Later, he writes this about being married to a movie star: “Well,
movie stardom is really beyond both of our comprehensions—and so is the money
that goes with it. In fact, we still save pennies. Paula’s very high right now
on savings stamps. She shops at stores where she can get them, brings them home
and pastes them in little books. So far she’s translated those books into a
bathroom scale, a toaster and assorted pillows.”
And she’s a housekeeper, he writes. She loves to keep house
and she loves to decorate, and it was Paula that found the house they were
living in when they came out to California, driving around “Beverly Hills,
Westwood and Brentwood…our little compact car stuffed to the gills with wedding
presents: pictures, clothing, china, books and bric-a-brac. We couldn’t
even see out the car’s back window, and on the freeways my bride would stick
her head out the open door to tell me what was coming.”
They eventually settled in a “10th century”
home decorated by a “shipbuilder from Denmark” and “reminiscent of
the old pubs we’d seen in England. We had a big scene, and then we took it—on a
temporary basis.”
Benjamin said not to bother unpacking because they might have
to go back to New York quickly, but that Paula was adamant and when he saw it
furnished, “it looked as if we’d lived there a long, long time. It was ours!

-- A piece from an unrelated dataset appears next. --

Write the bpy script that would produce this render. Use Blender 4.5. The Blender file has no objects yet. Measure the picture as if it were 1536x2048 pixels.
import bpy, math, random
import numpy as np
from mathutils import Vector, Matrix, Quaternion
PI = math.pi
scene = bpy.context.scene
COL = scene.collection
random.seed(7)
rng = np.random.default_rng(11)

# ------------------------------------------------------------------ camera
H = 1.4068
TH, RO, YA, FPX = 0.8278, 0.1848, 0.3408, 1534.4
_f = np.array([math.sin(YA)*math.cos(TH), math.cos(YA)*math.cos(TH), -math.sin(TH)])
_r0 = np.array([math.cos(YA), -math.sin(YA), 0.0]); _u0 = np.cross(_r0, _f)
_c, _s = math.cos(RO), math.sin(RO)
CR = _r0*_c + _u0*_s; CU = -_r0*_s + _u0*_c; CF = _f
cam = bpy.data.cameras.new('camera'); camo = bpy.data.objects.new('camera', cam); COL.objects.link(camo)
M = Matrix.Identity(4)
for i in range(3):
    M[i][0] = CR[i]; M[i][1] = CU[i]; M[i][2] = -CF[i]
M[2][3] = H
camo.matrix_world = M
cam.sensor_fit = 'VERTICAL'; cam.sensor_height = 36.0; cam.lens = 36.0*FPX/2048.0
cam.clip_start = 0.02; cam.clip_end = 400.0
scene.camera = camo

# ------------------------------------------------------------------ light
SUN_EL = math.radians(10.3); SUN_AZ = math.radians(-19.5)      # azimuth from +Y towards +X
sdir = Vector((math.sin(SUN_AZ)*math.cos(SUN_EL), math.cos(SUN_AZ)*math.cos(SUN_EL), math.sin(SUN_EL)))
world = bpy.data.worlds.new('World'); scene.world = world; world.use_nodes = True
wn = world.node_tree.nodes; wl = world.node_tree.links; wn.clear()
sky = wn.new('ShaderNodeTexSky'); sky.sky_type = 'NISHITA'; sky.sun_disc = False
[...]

There were plants around everywhere and little artificial birds and flowers—she
loves flowers but she won’t throw them out. I just got her some new ones to
take the place of some little ratty violets she was carefully preserving!”

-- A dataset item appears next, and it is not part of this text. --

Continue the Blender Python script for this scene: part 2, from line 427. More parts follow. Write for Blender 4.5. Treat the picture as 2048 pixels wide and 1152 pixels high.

Benjamin also shares these down to Earth hobbies and habits
of his wife: she loves to cook (“Denver omelets when we have guests for
Sunday brunch, and imaginative desserts like blueberry pie and pistachio ice
cream.”) and she loves to clean (when she’s not shooting, she’s up at 6 am
tiptoeing around the house cleaning).
Here’s a very sweet summation of their relationship, according
to Benjamin: “I’ve shared several golden moments in the theater with Paula
and they are a counterpoint to the golden moments we share as husband and wife…
It’s as if there were no such thing as two human beings at moments like this.
We’re in each other’s minds. Paula has told me many times that with me she is
most herself, and with her I am most me.”
“Of course we fight,” he writes. Typical husband and
wife fights about houseguests and chores. And income tax forms… “We’d gone
to the tax man, hut he needed all sorts of information, facts and figures. So
we returned home and were beating our brains out trying to get all the material
together.”
There, they began yelling at each other and he said to consider
the neighbours (more succinctly, that she was acting childish and he told her
to stop it, so she did). “But she’s not always a ten-year-old. She’s also an
exciting, warm and talented woman, and I love being married to her—both of her.”
Paul and Richard have two children, Ross and Prentiss, who were born in 1974 and 1978 respectively.
Loved this post, Jess -- what a delightful couple. I hope they have many, many more years of togetherness.